6/10
An interesting portrayal of a young dedicated socialist and pacifist who ultimately betrays his beliefs and his comrades.
1 May 2007
Warning: Spoilers
Don't expect any war action here despite the cover of the disc case which shows the putative Mussolini in jackboots with warplanes overhead in the background. This is the story of a young Mussolini, a dedicated socialist and pacifist, and his descent into unbridled egotism and corruption.

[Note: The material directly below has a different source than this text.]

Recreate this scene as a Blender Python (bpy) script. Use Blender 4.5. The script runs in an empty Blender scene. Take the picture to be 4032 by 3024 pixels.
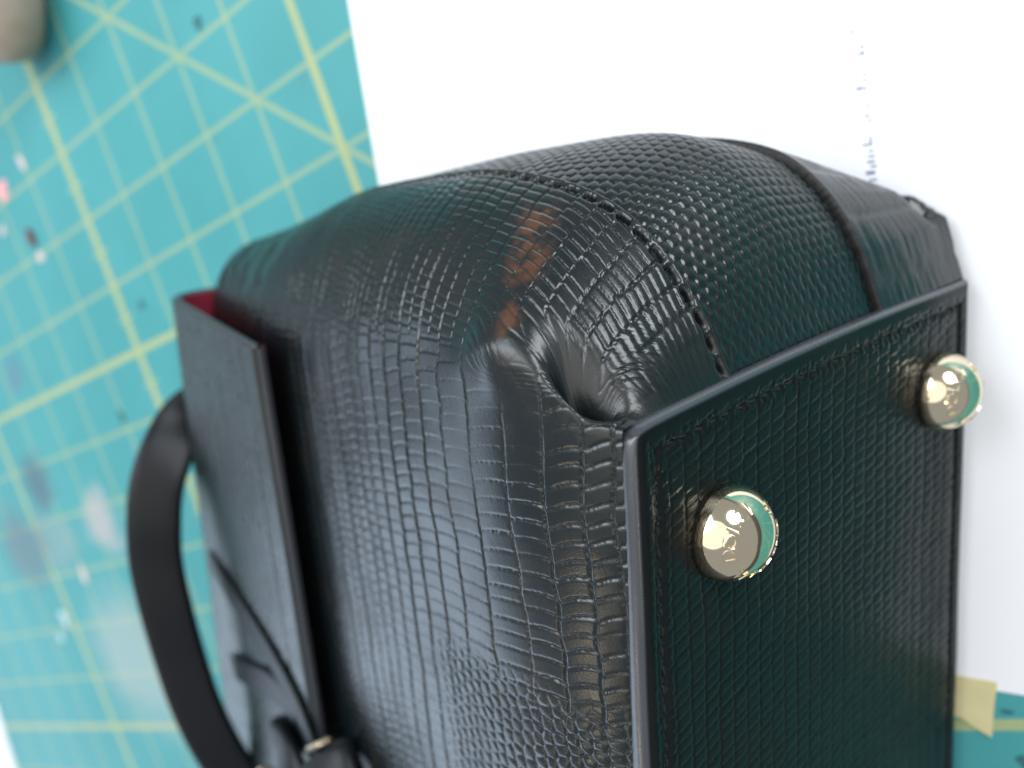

This movie made me brood over the irony of a great ideology and movement put forth by noble-minded men like Proudhon and Engels which nevertheless became the spawning ground of selfish egotists like Hitler, Stalin and Mussolini. While espousing the international brotherhood of men and social equality, socialism was diverted by men like these into the monstrous ideologies of Nazism, Fascism and atheistic Communism. There, I think lies the fault - in the atheistic cosmology formulated through dialectical materialism wedded by Marx into socialist ideology. With subsequent discoveries in quantum physics, it can be said that a universe viewed through a materialistic cosmology (based on a misunderstanding of "matter") has not only become passé but untenable. After all, we now know that matter in its traditional definition is equatable to energy; that our perception of matter as solid, liquid or gas is merely a function of our senses as it perceives the force fields generated by atomic structures; that the universe as we can now perceive it with our instruments is made up largely of "dark matter" (96%) about which we know almost nothing about except that it exists.

That is why, these days, I am inclined to side with professor Sidney Hook who taught that Marxist cosmology is actually unnecessary in socialist Marxist ideology as there is little or almost no connection between it and its political economy (social analysis). As a matter of fact, later "Marxists" like Herbert Marcuse and Lucien Sebag (Marxisme et Structuralisme) thoroughly ignored Marx's cosmology or ideas on the origins of the universe. The good priests and nuns who espoused Liberation Theology" took this path, using Marxist analysis of social conditions (the "superstructures" of unjust society) to fight for the oppressed while wholly ignoring the atheistic supposed underpinnings (they didn't pin anything at all) of Marxism.

The makers should be praised for great location shooting that captured the looks and ambiance (as I imagine it) of very early 20th century Italy.